_What to produce:_
Reproduce each line of the material exactly, minus any picture.

---+---

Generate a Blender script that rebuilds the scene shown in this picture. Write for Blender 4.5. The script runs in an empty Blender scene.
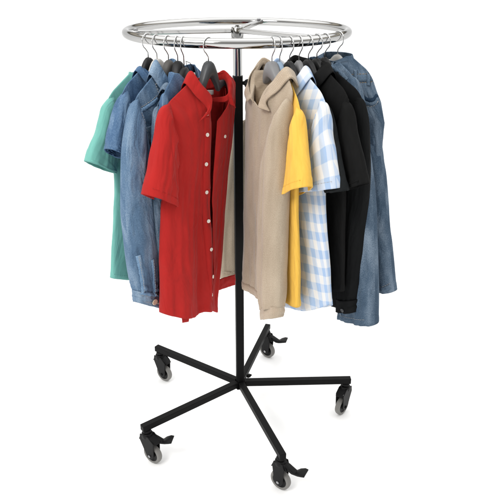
import bpy, bmesh, math, random
from mathutils import Vector, Matrix, noise
from mathutils.bvhtree import BVHTree

random.seed(4)
PI = math.pi
SC = bpy.context.scene
COL = SC.collection
ZR = 1.548            # height of the hanging ring above the floor
RR = 0.355            # ring radius (centre line)
TR = 0.0140           # ring tube radius
HB = 0.160            # height of the leg centre lines

# ------------------------------------------------------------------ helpers
def clamp(x, a=0.0, b=1.0): return a if x < a else b if x > b else x
def smooth(x):
    x = clamp(x); return x*x*(3-2*x)
def lerp(a, b, t): return a+(b-a)*t
def interp(pts, x):
    """pts sorted by key; linear interpolation with smoothed corners"""
    if x <= pts[0][0]: return pts[0][1]
    for i in range(len(pts)-1):
        if x <= pts[i+1][0]:
            t = (x-pts[i][0])/(pts[i+1][0]-pts[i][0])
            return lerp(pts[i][1], pts[i+1][1], t)
    return pts[-1][1]
def catmull(P, t):
    """smooth curve through the points P, t in 0..1"""
    n = len(P)-1
    f = clamp(t)*n; i = min(int(f), n-1); f -= i
    p1, p2 = P[i], P[i+1]
    p0 = P[i-1] if i > 0 else [2*a-b for a, b in zip(p1, p2)]
    p3 = P[i+2] if i+2 <= n else [2*b-a for a, b in zip(p1, p2)]
    r = []
    for a, b, c, d in zip(p0, p1, p2, p3):
        r.append(.5*((2*b)+(-a+c)*f+(2*a-5*b+4*c-d)*f*f+(-a+3*b-3*c+d)*f**3))
    return r

def link(o, parent=None):
    COL.objects.link(o)
    if parent is not None: o.parent = parent
    return o
def empty(name, loc, rz=0.0):
    o = bpy.data.objects.new(name, None); o.empty_display_size = .05
    o.location = loc; o.rotation_euler = (0, 0, rz)
    return link(o)
def tag(o, label=None, cat=None, group=None, kind=None):
    if label: o['label'] = label
    if cat: o['category'] = cat
    if group: o['group'] = group
    if kind: o['kind'] = kind
    return o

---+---

_Written answer:_
Generate a Blender script that rebuilds the scene shown in this picture. Write for Blender 4.5. The script runs in an empty Blender scene.
import bpy, bmesh, math, random
from mathutils import Vector, Matrix, noise
from mathutils.bvhtree import BVHTree

random.seed(4)
PI = math.pi
SC = bpy.context.scene
COL = SC.collection
ZR = 1.548            # height of the hanging ring above the floor
RR = 0.355            # ring radius (centre line)
TR = 0.0140           # ring tube radius
HB = 0.160            # height of the leg centre lines

# ------------------------------------------------------------------ helpers
def clamp(x, a=0.0, b=1.0): return a if x < a else b if x > b else x
def smooth(x):
    x = clamp(x); return x*x*(3-2*x)
def lerp(a, b, t): return a+(b-a)*t
def interp(pts, x):
    """pts sorted by key; linear interpolation with smoothed corners"""
    if x <= pts[0][0]: return pts[0][1]
    for i in range(len(pts)-1):
        if x <= pts[i+1][0]:
            t = (x-pts[i][0])/(pts[i+1][0]-pts[i][0])
            return lerp(pts[i][1], pts[i+1][1], t)
    return pts[-1][1]
def catmull(P, t):
    """smooth curve through the points P, t in 0..1"""
    n = len(P)-1
    f = clamp(t)*n; i = min(int(f), n-1); f -= i
    p1, p2 = P[i], P[i+1]
    p0 = P[i-1] if i > 0 else [2*a-b for a, b in zip(p1, p2)]
    p3 = P[i+2] if i+2 <= n else [2*b-a for a, b in zip(p1, p2)]
    r = []
    for a, b, c, d in zip(p0, p1, p2, p3):
        r.append(.5*((2*b)+(-a+c)*f+(2*a-5*b+4*c-d)*f*f+(-a+3*b-3*c+d)*f**3))
    return r

def link(o, parent=None):
    COL.objects.link(o)
    if parent is not None: o.parent = parent
    return o
def empty(name, loc, rz=0.0):
    o = bpy.data.objects.new(name, None); o.empty_display_size = .05
    o.location = loc; o.rotation_euler = (0, 0, rz)
    return link(o)
def tag(o, label=None, cat=None, group=None, kind=None):
    if label: o['label'] = label
    if cat: o['category'] = cat
    if group: o['group'] = group
    if kind: o['kind'] = kind
    return o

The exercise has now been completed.